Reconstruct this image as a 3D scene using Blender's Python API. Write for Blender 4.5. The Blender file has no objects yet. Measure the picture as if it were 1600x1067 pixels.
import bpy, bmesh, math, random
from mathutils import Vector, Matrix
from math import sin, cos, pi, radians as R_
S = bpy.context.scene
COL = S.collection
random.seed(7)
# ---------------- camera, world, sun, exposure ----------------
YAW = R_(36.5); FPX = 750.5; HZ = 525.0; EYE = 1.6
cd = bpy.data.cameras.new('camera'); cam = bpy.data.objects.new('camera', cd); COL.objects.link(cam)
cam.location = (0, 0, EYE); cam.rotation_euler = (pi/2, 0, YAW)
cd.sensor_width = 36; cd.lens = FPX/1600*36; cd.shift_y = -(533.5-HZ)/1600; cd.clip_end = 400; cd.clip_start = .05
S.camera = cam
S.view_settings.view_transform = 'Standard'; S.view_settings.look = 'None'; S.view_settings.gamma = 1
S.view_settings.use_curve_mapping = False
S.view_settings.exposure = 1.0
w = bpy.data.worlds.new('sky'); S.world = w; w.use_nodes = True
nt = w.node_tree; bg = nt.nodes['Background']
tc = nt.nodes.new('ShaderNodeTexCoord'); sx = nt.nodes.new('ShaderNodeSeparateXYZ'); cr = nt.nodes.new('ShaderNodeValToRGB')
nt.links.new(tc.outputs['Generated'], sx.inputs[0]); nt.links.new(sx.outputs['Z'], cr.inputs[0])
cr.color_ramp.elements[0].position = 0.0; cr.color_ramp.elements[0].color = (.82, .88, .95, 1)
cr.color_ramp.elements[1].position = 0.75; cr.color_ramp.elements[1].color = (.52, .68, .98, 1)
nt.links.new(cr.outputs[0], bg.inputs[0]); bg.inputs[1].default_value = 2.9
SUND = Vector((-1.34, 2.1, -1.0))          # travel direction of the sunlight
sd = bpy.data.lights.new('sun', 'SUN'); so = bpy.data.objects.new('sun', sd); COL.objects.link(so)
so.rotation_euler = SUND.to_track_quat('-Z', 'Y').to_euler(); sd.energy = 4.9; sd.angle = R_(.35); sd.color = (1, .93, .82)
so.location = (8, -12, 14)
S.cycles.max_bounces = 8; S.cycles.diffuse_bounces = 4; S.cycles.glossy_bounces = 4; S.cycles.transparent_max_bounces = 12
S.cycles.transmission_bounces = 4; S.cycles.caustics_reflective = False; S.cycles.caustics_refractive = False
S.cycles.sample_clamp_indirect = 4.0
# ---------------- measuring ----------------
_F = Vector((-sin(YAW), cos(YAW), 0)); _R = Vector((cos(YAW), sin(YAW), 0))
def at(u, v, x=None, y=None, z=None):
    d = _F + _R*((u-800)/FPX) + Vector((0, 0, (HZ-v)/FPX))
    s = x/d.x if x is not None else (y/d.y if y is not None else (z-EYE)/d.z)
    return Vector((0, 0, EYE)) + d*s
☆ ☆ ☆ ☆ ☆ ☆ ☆
OBJECTIVE -
Transcribe every line of the data, exactly as it stands.

WRITTEN ANSWER -
Reconstruct this image as a 3D scene using Blender's Python API. Write for Blender 4.5. The Blender file has no objects yet. Measure the picture as if it were 1600x1067 pixels.
import bpy, bmesh, math, random
from mathutils import Vector, Matrix
from math import sin, cos, pi, radians as R_
S = bpy.context.scene
COL = S.collection
random.seed(7)
# ---------------- camera, world, sun, exposure ----------------
YAW = R_(36.5); FPX = 750.5; HZ = 525.0; EYE = 1.6
cd = bpy.data.cameras.new('camera'); cam = bpy.data.objects.new('camera', cd); COL.objects.link(cam)
cam.location = (0, 0, EYE); cam.rotation_euler = (pi/2, 0, YAW)
cd.sensor_width = 36; cd.lens = FPX/1600*36; cd.shift_y = -(533.5-HZ)/1600; cd.clip_end = 400; cd.clip_start = .05
S.camera = cam
S.view_settings.view_transform = 'Standard'; S.view_settings.look = 'None'; S.view_settings.gamma = 1
S.view_settings.use_curve_mapping = False
S.view_settings.exposure = 1.0
w = bpy.data.worlds.new('sky'); S.world = w; w.use_nodes = True
nt = w.node_tree; bg = nt.nodes['Background']
tc = nt.nodes.new('ShaderNodeTexCoord'); sx = nt.nodes.new('ShaderNodeSeparateXYZ'); cr = nt.nodes.new('ShaderNodeValToRGB')
nt.links.new(tc.outputs['Generated'], sx.inputs[0]); nt.links.new(sx.outputs['Z'], cr.inputs[0])
cr.color_ramp.elements[0].position = 0.0; cr.color_ramp.elements[0].color = (.82, .88, .95, 1)
cr.color_ramp.elements[1].position = 0.75; cr.color_ramp.elements[1].color = (.52, .68, .98, 1)
nt.links.new(cr.outputs[0], bg.inputs[0]); bg.inputs[1].default_value = 2.9
SUND = Vector((-1.34, 2.1, -1.0))          # travel direction of the sunlight
sd = bpy.data.lights.new('sun', 'SUN'); so = bpy.data.objects.new('sun', sd); COL.objects.link(so)
so.rotation_euler = SUND.to_track_quat('-Z', 'Y').to_euler(); sd.energy = 4.9; sd.angle = R_(.35); sd.color = (1, .93, .82)
so.location = (8, -12, 14)
S.cycles.max_bounces = 8; S.cycles.diffuse_bounces = 4; S.cycles.glossy_bounces = 4; S.cycles.transparent_max_bounces = 12
S.cycles.transmission_bounces = 4; S.cycles.caustics_reflective = False; S.cycles.caustics_refractive = False
S.cycles.sample_clamp_indirect = 4.0
# ---------------- measuring ----------------
_F = Vector((-sin(YAW), cos(YAW), 0)); _R = Vector((cos(YAW), sin(YAW), 0))
def at(u, v, x=None, y=None, z=None):
    d = _F + _R*((u-800)/FPX) + Vector((0, 0, (HZ-v)/FPX))
    s = x/d.x if x is not None else (y/d.y if y is not None else (z-EYE)/d.z)
    return Vector((0, 0, EYE)) + d*s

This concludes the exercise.